A House for Almost Everything [M2]

The studio will focus on fundamental elements that comprise a building as a premise for making architecture. We will examine the ecology of a building, through the design of a 30,000 square feet environment for a community building as a collection of 40 rooms for meeting, work, community archive, storage, and display in West Philadelphia, at the threshold of several historic neighborhoods.  Contemporary notions of the interior and the demands for adaptability challenge us to investigate temporality of use in new and urgent ways today.  While seemingly paradoxical in outcome, we will respond to this need for flexibility and associated notions of the generic with a focus on the specificity of the elements of architecture in geometry, material, and detail, as a means to engage our current conditions. 

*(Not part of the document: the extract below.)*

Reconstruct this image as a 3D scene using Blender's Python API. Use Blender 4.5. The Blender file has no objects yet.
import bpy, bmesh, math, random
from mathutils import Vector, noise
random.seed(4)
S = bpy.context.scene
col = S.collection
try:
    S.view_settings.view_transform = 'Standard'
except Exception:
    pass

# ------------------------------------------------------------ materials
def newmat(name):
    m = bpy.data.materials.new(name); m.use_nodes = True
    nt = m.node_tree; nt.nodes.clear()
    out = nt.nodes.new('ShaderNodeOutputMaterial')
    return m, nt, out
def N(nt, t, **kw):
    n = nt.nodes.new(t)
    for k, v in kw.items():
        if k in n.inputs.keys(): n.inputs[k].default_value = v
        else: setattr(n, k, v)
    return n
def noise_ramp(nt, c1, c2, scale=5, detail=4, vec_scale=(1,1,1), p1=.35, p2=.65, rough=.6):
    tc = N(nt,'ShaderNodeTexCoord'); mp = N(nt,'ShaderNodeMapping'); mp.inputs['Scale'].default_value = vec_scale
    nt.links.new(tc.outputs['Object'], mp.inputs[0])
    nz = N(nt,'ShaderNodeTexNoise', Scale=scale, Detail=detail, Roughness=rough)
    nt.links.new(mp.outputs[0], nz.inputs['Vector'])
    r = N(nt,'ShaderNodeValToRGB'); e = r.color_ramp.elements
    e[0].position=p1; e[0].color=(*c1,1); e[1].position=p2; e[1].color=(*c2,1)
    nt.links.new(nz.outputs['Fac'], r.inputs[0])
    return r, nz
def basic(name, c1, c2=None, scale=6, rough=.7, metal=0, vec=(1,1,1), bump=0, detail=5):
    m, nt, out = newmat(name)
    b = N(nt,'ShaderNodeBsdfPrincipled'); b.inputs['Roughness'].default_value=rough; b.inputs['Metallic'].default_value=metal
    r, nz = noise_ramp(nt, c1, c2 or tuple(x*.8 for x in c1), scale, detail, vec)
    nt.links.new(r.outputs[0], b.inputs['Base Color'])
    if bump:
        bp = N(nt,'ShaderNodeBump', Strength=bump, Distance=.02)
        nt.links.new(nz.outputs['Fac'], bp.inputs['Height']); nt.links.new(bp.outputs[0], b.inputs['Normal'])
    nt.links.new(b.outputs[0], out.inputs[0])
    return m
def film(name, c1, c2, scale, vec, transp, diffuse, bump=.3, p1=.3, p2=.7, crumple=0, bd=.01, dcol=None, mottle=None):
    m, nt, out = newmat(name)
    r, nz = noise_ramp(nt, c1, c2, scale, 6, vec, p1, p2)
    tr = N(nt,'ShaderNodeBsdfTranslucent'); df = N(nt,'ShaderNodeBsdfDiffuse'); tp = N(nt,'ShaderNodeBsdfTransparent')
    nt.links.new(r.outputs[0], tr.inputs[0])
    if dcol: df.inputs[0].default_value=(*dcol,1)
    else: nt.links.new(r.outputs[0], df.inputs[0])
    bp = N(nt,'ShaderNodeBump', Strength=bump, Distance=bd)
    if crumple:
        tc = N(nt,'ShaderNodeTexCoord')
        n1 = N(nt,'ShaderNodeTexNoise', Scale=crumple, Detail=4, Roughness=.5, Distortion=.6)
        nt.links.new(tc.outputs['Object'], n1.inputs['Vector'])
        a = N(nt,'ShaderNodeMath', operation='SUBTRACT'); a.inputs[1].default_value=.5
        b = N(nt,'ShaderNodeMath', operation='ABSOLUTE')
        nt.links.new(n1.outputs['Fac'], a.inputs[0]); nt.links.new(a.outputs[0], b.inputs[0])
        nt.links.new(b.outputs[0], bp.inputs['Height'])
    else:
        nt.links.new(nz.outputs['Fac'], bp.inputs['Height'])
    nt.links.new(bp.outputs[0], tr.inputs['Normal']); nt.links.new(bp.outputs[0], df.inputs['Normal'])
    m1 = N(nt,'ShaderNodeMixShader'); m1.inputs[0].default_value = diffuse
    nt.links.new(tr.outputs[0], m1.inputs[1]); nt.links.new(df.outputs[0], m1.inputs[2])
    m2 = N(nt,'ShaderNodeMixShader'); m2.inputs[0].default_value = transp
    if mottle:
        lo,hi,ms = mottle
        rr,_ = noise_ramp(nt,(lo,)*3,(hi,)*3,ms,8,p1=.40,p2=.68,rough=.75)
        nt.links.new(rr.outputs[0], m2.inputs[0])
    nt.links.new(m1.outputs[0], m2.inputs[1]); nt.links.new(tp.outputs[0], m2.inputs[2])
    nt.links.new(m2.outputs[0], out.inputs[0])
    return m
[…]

As a collection of rooms, we will examine how the volumes nestle together and study how the primary architectural components such as stairs, doors, windows, walls, floors, and ceilings can bind and connect them. In our focus on these everyday elements of architecture (and the materials of which they are comprised), we will speculate on how the specificity of architecture can offer new ways to relate to our built environment and blur the boundaries of everyday social inhabitation and the formal and material contours of these environments. In developing each building, we will focus on construction materials as a source of transformation and will consider assembly details to address specific disciplinary questions and engage contemporary conditions of use and building performance. To the extent possible, we will consider the material histories and potential futures of the components we specify, and imagine how details assemblies can engender their eventual disassembly and reuse into the future. Our primary kit of parts will focus on super structure systems of timber; from framing, to paneling, and finishes.

While our focus in the studio module will be to develop our buildings from the inside out, we will be open to discrete and deliberate investigations of the thresholds from interior to exterior. Such junctures may amplify productive disjunctures between the interior and exterior. Within the buildings, we will focus on spatial sequence as defined by movement, and examine historic precedents of the Raumplan, enfilade, among others, as typologies of flow and order. We will consider the infrastructure systems that serve each building—from structure, to passive and active ventilation, and mechanical systems— to design buildings that are adaptable to programmatic evolution and climatic shifts.

Our site is an open plot in West Philadelphia in a zone of active redevelopment adjacent to a new middle school and elementary school, an urban university campus, and the historic Black neighborhoods of Mantua and Powelton Village which are experiencing both promising bottom-up redevelopment while negotiating the pressures of market driven development. Members of these local communities will participate in our studio conversation in pin ups and other meeting formats. Student projects will be developed with individual responses to the problem; our results will be viewed together as collective knowledge and an inventory of strategies. We will commence with building design at the outset of the studio to optimize our seven week module. Participation in weekly studio meetings, readings, and collective diagrams will be the basis of evaluation.